HF3277 Summary (Minnesota, 2025-2026)
Purpose and intent
- The bill aims to (a) provide market value exclusions for certain railroad property improvements and (b) modify the calculation framework for the net present value of anticipated future income used to determine the state assessment value of railroad property.
- It also introduces a yield capitalization-rate adjustment to align Minnesota’s rates with neighboring states.
Key provisions
1) Yield capitalization-rate adjustment (Sec. 1)
- When the commissioner calculates a yield capitalization rate to determine the unit value of railroad property for a given year, the rate must be compared to the yield rates established by Wisconsin, Iowa, South Dakota, and North Dakota.
- The rate must be adjusted so that it is no less than 0.05 percent above the lowest yield capitalization rate among those states.
- Effective for taxes payable in 2025 and thereafter.
2) Valuation exclusions for improvements to railroad property (Sec. 2-3, Sec. 4)
- Eligible property: Railroad property classified under section 273.13, subdivision 24.
- Subdivision 24: Improvements eligible for valuation exclusion must meet all of the following:
- Implemented to accommodate a public transit program, light rail, commuter rail, or intercity passenger rail.
- Improvements include items such as subgrade work, grading, ballast, ties, rails, rail-fastening materials, and rail switches to connect sidings to main lines.
- Improvements made after January 1, 2016.
- Process and timing:
- The Department of Revenue must estimate market value in the assessment year after the year the taxpayer notifies the department about the improvement.
- Exclusion must be applied proportionately across all railroad operating property in the state.
- An application is required; to be effective for taxes payable in the following year, applications must be received by December 31 each year.
- Effective retroactively for assessment year 2024.
3) Valuation exclusions for safety improvements (Sec. 3)
- Subdivision 25: Eligibility for valuation exclusion for safety-related improvements.
- Improvements must be related to or funded by a state or federal safety program or safety grant program.
- Eligible improvements include rail replacement with heavier-weight rail, upgrading joints, ballast and fasteners, surface work on joints or continuous welded rail, and bridge repairs or strengthening to increase weight rating.
- Same timing and application rules as above (post-2016 improvements, retroactive to 2024).
4) Valuation exclusions for environmental safety improvements (Sec. 4)
- Subdivision 26: Eligibility for valuation exclusion for locomotive emissions reductions.
- Improvements must be for locomotive emission reductions implemented in connection with or funded by a safety grant program.
- Eligible improvements include modifying or replacing locomotives to reduce emissions (post-2016).
- Same application and statewide-proportional-exclusion approach; retroactive to 2024.
Impacted entities
- Railroad property owners and operators operating in Minnesota, especially those with capital improvements tied to public transit, safety programs, or environmental initiatives.
- Minnesota Department of Revenue and the valuation framework for state-assessed railroad property.
Procedural and timeline notes
- Applications for exclusions due to improvements must be filed by December 31 each year to apply for the following tax year.
- Retroactive effect: 2024 assessment year for the new exclusion categories (Secs. 2–4).
- The bill was introduced in 2025 and referred to Taxes.
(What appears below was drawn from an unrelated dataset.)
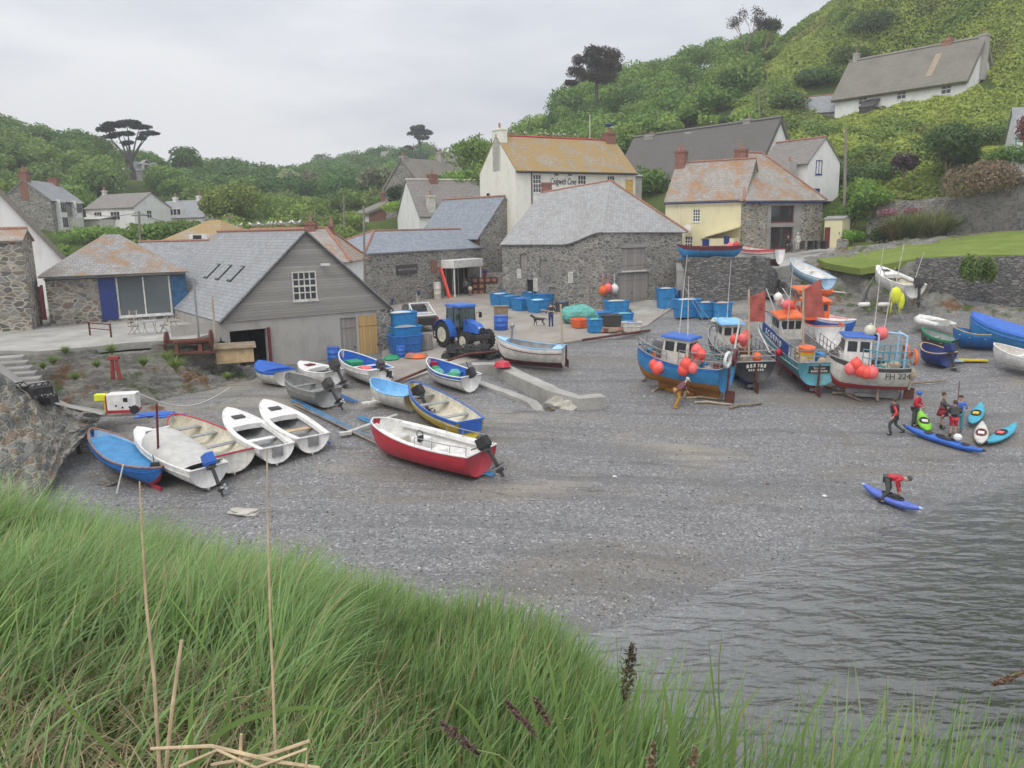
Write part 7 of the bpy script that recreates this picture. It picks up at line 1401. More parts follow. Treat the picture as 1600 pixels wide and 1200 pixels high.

Co-sponsors: Paul Torkelson and Greg Davids.
Overall impact
- Provides targeted, state-wide valuation exclusions to encourage and recognize investment in railroad infrastructure improvements tied to public transit, safety, and environmental goals.
- Aligns Minnesota’s yield-capitalization approach with neighboring states, potentially affecting unit-value calculations and tax determinations for railroad property.